Classics left unread to his embarrassment: Tolstoy’s War and Peace.
Also: News to me but Bono has glaucoma, hence his tinted glasses. As a result he often reads on tablet and listens to audiobooks.
¶ What counts as a bestseller? Bestseller lists “shape the public’s perception of what it is reading and what it should consider reading next,” says Jordan Pruett, but what most folks don’t know is that those lists are somewhat arbitrary.
In 1983, William Blatty—author of The Exorcist—sued the New York Times. His lawsuit alleged that the Times had incorrectly excluded his latest novel, Legion (a sequel to The Exorcist), from its bestseller list—the coveted ranking that purports to show the books that have sold the most copies that week in the United States. According to Blatty’s lawyers, Legion had sold enough copies to warrant a spot on the list, so its absence was due to negligence or fraud, for which Blatty was entitled to compensation. The Times countered with what might sound like a surprising admission: the bestseller list is not mathematically objective; it is editorial content, which is protected by the First Amendment. The court ruled in favor of the New York Times.
Bestseller lists “are not a neutral window into what the public is really reading. Rather,” says Pruett, “they reflect editorial decisions about how and what to count.” Pruett covers ninety years of the New York Times’s famous list to explore the intersection of those editorial decisions and changing public taste.
¶ This is your brain on books. Bestseller lists affect culture; so do books themselves—as evidenced in our very brains. Let’s say you read a book this weekend. Safe bet, no? What kind of effect did it have on you? According to Gregory Berns, professor of psychology at Emory University, fMRI scans show that lasting effects might show up in you “sensorimotor strip . . . where tactile impulses enter the cortex and motor impulses leave.” Here’s his theory as to why: When we read an exciting narrative, we can enter the story, creating memories that fuse our self-concept with the actions of the characters. The sensorimotor strip retains those impressions and helps fold the described actions and what they meant into our identities—identities from which we act in the real world after reading.

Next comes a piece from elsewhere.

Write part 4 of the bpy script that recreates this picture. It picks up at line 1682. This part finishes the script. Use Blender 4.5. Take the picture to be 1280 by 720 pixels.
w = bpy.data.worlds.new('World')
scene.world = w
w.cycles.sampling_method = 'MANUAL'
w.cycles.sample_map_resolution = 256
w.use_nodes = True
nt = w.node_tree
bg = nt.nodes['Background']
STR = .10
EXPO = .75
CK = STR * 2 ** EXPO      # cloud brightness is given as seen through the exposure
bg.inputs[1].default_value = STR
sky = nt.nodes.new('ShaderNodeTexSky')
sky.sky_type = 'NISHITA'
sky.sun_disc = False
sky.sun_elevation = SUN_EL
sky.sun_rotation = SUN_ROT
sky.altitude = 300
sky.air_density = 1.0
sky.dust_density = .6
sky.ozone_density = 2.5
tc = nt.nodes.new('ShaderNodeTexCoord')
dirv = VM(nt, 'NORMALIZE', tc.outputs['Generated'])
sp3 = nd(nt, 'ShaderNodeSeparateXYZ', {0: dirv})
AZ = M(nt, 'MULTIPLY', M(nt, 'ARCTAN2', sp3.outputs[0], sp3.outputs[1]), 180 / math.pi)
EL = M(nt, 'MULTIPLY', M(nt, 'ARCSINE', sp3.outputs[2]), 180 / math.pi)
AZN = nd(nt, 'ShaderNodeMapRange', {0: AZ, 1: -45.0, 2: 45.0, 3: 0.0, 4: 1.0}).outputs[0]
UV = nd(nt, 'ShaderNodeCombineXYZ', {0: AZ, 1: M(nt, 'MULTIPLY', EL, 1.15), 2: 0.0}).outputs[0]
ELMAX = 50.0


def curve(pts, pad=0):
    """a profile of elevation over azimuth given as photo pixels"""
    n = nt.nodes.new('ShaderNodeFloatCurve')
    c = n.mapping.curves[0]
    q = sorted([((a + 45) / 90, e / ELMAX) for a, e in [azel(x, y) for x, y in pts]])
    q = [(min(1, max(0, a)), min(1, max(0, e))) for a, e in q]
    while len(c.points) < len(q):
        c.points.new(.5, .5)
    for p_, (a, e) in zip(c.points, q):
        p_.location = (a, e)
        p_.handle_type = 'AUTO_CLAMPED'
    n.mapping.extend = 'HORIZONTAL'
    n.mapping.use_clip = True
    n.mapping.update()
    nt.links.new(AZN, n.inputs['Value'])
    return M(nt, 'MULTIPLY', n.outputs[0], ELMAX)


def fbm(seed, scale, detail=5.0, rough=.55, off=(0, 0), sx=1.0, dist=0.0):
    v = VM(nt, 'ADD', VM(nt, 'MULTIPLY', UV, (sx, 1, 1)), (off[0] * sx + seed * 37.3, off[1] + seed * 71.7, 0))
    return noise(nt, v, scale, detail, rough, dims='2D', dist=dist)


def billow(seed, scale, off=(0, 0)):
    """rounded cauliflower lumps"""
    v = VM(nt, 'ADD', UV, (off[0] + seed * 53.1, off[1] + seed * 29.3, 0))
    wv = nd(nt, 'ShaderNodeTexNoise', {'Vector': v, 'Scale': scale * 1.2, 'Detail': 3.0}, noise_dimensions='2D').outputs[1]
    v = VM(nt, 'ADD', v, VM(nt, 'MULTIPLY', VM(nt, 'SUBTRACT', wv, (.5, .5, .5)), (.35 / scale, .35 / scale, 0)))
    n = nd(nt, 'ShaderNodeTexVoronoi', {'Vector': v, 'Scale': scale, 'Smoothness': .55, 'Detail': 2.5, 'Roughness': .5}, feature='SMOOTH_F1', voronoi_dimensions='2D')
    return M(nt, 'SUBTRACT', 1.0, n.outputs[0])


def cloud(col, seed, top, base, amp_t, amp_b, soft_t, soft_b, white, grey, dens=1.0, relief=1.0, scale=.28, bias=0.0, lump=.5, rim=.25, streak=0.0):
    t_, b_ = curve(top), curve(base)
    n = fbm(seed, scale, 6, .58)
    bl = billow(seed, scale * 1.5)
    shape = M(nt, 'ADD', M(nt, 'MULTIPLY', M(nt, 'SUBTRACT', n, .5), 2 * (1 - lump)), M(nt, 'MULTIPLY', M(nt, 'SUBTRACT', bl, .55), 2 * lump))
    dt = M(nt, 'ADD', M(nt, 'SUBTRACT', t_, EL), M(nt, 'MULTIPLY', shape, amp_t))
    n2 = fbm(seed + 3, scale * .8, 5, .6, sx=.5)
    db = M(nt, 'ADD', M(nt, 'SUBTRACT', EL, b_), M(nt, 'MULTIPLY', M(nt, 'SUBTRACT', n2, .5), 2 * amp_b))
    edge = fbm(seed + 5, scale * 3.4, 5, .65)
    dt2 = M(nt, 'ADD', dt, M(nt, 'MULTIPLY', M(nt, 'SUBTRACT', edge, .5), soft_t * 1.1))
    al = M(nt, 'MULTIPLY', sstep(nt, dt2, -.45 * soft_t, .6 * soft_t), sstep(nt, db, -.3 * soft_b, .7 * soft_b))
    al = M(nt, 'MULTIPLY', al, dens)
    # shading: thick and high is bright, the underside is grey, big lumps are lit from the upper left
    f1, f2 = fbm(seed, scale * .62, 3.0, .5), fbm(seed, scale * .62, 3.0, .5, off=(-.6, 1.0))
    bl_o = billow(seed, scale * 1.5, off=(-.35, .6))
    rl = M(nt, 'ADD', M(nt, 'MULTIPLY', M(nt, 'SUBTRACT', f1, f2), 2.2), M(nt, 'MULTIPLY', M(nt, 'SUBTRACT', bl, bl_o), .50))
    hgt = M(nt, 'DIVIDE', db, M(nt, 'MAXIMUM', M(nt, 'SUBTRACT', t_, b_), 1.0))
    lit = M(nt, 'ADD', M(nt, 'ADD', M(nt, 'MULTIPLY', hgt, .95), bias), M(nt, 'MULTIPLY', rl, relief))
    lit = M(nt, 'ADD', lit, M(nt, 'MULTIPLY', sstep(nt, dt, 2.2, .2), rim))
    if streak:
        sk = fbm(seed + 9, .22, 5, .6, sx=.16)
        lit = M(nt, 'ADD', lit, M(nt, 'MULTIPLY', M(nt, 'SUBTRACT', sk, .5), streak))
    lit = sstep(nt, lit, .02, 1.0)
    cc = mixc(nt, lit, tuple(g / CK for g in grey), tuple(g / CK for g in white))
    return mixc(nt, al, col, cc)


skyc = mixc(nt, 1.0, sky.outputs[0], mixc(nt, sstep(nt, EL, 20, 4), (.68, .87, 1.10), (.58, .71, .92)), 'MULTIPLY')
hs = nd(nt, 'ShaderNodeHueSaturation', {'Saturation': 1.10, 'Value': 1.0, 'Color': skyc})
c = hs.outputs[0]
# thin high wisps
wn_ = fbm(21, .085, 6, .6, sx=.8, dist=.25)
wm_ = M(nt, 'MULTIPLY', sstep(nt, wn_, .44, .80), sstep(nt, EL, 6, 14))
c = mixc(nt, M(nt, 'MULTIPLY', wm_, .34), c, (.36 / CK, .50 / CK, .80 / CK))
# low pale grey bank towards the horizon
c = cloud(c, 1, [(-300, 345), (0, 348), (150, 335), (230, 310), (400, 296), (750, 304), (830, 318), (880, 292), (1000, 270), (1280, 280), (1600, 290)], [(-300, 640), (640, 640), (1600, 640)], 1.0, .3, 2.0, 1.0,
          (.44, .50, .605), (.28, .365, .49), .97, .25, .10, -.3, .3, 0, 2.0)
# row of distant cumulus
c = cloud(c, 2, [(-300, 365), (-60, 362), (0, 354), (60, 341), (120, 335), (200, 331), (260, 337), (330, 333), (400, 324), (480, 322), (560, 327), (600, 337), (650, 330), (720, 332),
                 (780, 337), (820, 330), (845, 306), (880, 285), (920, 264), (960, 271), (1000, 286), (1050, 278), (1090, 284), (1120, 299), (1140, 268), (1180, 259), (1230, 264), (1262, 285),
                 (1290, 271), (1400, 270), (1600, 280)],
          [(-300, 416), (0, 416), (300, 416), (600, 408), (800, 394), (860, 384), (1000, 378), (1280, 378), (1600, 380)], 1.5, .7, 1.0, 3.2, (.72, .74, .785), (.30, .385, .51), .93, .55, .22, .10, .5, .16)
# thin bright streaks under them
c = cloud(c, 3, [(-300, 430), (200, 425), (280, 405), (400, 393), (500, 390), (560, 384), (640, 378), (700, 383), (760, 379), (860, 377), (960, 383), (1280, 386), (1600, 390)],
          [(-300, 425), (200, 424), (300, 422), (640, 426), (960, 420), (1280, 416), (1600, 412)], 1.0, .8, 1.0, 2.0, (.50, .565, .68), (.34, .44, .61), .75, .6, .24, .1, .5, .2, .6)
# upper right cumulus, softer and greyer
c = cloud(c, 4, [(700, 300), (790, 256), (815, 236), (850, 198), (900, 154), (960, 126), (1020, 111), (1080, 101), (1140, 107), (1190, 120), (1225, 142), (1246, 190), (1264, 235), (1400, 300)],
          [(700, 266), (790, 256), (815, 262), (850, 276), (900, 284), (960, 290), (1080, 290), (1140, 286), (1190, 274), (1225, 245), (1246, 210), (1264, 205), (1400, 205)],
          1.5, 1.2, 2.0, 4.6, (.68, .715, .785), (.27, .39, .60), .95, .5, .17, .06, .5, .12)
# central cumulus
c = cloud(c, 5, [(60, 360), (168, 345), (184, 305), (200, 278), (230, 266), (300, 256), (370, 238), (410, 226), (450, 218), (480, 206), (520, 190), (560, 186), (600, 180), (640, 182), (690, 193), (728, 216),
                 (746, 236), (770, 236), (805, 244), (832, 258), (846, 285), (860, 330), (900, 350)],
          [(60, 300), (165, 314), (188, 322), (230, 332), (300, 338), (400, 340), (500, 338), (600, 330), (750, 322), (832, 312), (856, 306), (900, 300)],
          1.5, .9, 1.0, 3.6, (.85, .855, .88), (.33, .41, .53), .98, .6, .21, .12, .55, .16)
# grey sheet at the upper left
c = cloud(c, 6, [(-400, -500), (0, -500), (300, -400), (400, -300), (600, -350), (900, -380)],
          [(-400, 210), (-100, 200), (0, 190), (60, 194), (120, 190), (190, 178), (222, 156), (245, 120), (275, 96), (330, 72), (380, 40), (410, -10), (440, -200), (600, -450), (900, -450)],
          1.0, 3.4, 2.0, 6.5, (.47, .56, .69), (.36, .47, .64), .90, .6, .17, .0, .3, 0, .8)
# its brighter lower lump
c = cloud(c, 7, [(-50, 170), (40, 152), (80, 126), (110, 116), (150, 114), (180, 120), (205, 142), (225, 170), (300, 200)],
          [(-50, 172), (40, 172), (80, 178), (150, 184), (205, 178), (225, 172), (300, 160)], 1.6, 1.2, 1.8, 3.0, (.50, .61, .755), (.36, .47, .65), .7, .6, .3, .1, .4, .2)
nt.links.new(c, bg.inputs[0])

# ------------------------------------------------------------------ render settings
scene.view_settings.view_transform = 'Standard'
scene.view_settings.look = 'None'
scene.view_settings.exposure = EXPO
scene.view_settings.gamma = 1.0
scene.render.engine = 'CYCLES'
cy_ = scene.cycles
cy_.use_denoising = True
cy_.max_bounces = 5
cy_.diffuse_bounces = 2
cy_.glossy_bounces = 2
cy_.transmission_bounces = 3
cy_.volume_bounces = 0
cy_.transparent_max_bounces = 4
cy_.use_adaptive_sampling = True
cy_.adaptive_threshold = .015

¶ More than words. When someone fails or disappoints, it’s usually not enough to come clean and express regret. At some level we know that’s too easy, and the stories we tell in literature and history reveal we’re unsatisfied by cheap grace. James Broughel, who runs the Literary Economist here on Substack, tackles this dynamic by comparing the idea of repentance with what economists call “revealed preference.” “When repenting, as with revealed preference, actions speak louder than words,” he says.
¶ Guess who’s turning 100? He’s famous for disliking semicolons, among more notable achievements. While Kurt Vonnegut’s semicolon aversion has been exaggerated, his legacy has not. (He died in 2007.) When you grow up in a baffling world, mayhem and death manifesting at random and sometimes at scale, you might as well crack jokes. Writing novels of “empty heroics, low comedy and pointless death” was how Vonnegut processed his mom’s suicide (committed the day before Mother’s Day, 1944), the horrors he witnessed in World War II (he lived through Dresden), and the Cold War’s existential threat of nuclear annihilation (three words: Cuban Missile Crisis). Gallows have a way of inspiring levity; somehow, facing death also made Vonnegut lovable. When someone drops pretense and draws the crazy world as it is—or as close as he can manage—he’s bound to earn some loyalty from people who appreciate the honesty.
¶ It’s Greek to me. Actually, no. “Why do billions speak languages with large Latin heritage while less than 14 million speak languages derived from Ancient Greek?” To answer that question, economist Rafael R. Guthmann unspools some fascinating history.
¶ Parting thought.
How many times have I wandered through the stacks of a library, beset by exhaustion and daydreams, only to pull out a random book and find that this text has been waiting to find me? Libraries, a kind of zoo for texts, can feel magnetized this way. All of those words, pressed tightly together, hoping to be opened, to be witnessed.
—Peter Rock, “Why Do Found Texts Fascinate Us So Much?”